-- START OF PROVIDED DATA --
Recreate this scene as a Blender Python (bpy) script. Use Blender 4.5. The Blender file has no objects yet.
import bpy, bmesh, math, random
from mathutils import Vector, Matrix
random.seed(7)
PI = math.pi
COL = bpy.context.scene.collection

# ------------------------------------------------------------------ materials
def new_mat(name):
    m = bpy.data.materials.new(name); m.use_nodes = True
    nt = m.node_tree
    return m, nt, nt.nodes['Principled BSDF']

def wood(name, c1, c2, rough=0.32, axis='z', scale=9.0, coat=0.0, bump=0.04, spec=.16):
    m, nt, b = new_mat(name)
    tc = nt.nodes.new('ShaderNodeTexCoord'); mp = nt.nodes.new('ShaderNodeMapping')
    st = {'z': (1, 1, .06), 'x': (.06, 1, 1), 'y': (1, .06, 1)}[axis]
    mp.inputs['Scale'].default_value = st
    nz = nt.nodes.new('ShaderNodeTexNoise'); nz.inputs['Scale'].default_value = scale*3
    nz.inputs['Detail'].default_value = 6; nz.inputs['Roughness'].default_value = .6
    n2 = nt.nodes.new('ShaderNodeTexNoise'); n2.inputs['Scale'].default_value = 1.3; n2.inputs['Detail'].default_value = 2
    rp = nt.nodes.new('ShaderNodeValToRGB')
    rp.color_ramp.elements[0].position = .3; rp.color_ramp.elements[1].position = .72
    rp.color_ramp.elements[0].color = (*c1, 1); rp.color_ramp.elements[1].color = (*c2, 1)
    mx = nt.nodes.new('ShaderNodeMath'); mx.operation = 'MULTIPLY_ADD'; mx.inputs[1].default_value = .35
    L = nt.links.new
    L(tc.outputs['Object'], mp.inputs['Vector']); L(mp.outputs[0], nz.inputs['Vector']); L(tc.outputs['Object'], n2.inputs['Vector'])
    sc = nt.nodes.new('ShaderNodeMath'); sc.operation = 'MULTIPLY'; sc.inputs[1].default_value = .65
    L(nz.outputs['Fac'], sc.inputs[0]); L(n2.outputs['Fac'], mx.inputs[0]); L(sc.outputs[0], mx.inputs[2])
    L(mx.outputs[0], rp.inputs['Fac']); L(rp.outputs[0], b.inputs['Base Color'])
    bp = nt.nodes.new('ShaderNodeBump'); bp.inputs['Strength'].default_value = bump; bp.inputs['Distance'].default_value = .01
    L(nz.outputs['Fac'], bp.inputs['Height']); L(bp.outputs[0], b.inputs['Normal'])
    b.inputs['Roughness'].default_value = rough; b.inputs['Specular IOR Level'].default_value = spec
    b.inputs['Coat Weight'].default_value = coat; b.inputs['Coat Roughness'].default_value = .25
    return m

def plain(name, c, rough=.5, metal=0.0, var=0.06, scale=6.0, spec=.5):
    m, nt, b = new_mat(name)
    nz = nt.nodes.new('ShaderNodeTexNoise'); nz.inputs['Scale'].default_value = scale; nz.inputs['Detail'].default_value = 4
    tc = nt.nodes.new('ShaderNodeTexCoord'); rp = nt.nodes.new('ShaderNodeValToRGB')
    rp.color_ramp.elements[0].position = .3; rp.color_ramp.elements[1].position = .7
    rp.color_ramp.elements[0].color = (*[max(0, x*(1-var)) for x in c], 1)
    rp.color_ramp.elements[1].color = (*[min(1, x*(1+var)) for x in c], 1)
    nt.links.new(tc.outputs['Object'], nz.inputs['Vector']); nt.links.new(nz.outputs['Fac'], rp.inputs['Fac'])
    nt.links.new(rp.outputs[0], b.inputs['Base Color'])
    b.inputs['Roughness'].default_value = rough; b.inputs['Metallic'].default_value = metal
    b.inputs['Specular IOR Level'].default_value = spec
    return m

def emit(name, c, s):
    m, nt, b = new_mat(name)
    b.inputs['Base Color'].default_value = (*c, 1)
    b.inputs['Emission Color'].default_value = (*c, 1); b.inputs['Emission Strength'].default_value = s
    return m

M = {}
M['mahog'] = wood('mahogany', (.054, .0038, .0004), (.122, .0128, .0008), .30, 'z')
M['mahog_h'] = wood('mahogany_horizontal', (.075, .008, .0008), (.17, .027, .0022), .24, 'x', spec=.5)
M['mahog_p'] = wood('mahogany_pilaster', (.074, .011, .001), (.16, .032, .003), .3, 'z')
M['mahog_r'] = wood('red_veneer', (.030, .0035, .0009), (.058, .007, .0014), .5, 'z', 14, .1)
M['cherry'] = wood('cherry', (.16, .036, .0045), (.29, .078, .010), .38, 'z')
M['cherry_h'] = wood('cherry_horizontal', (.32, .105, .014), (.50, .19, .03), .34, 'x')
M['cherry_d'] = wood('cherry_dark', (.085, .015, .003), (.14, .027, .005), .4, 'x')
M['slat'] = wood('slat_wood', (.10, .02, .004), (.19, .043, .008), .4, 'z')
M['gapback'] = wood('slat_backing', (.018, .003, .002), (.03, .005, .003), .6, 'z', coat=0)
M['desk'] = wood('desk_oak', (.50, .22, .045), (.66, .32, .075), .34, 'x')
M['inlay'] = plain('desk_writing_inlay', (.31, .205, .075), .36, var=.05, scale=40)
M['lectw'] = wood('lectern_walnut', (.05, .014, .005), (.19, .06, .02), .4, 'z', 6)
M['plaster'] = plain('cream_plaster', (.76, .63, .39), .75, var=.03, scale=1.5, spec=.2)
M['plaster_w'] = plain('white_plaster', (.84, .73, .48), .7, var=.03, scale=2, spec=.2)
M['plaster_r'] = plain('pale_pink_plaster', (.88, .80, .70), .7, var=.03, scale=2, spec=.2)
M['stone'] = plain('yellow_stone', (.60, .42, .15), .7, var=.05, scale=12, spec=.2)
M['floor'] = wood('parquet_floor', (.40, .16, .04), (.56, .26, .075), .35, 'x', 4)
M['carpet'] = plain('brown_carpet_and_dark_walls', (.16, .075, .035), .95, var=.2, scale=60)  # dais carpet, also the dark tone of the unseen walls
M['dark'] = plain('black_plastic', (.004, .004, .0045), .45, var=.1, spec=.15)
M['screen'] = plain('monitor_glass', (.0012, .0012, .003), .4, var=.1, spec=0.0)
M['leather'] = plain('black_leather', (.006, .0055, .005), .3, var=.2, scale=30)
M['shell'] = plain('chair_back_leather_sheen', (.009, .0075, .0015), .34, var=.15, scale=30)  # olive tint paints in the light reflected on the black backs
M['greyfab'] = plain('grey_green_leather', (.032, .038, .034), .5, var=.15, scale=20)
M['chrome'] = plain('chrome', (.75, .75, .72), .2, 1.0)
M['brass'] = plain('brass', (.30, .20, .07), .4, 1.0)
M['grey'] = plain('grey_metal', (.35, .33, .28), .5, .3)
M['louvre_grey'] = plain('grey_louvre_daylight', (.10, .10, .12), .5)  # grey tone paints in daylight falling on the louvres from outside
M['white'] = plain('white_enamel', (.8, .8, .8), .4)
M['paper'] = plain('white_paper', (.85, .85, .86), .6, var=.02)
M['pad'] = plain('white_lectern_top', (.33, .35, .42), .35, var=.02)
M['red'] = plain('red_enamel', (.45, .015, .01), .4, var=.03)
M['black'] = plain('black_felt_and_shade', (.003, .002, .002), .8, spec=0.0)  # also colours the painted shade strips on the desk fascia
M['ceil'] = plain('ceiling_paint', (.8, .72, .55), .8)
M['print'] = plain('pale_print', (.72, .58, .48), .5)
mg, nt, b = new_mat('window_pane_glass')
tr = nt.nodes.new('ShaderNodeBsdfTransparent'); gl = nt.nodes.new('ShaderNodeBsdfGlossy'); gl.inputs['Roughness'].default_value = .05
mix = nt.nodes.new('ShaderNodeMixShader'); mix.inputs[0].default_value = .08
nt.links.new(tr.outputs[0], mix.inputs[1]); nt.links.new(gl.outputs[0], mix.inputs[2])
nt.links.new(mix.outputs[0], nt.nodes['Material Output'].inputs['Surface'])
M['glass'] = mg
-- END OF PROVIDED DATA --
▶ WHAT THE TASK ASKS: Gather all lines where the word "scene" appears.

▶ RESPONSE TO THIS TASK:
Recreate this scene as a Blender Python (bpy) script. Use Blender 4.5. The Blender file has no objects yet.
COL = bpy.context.scene.collection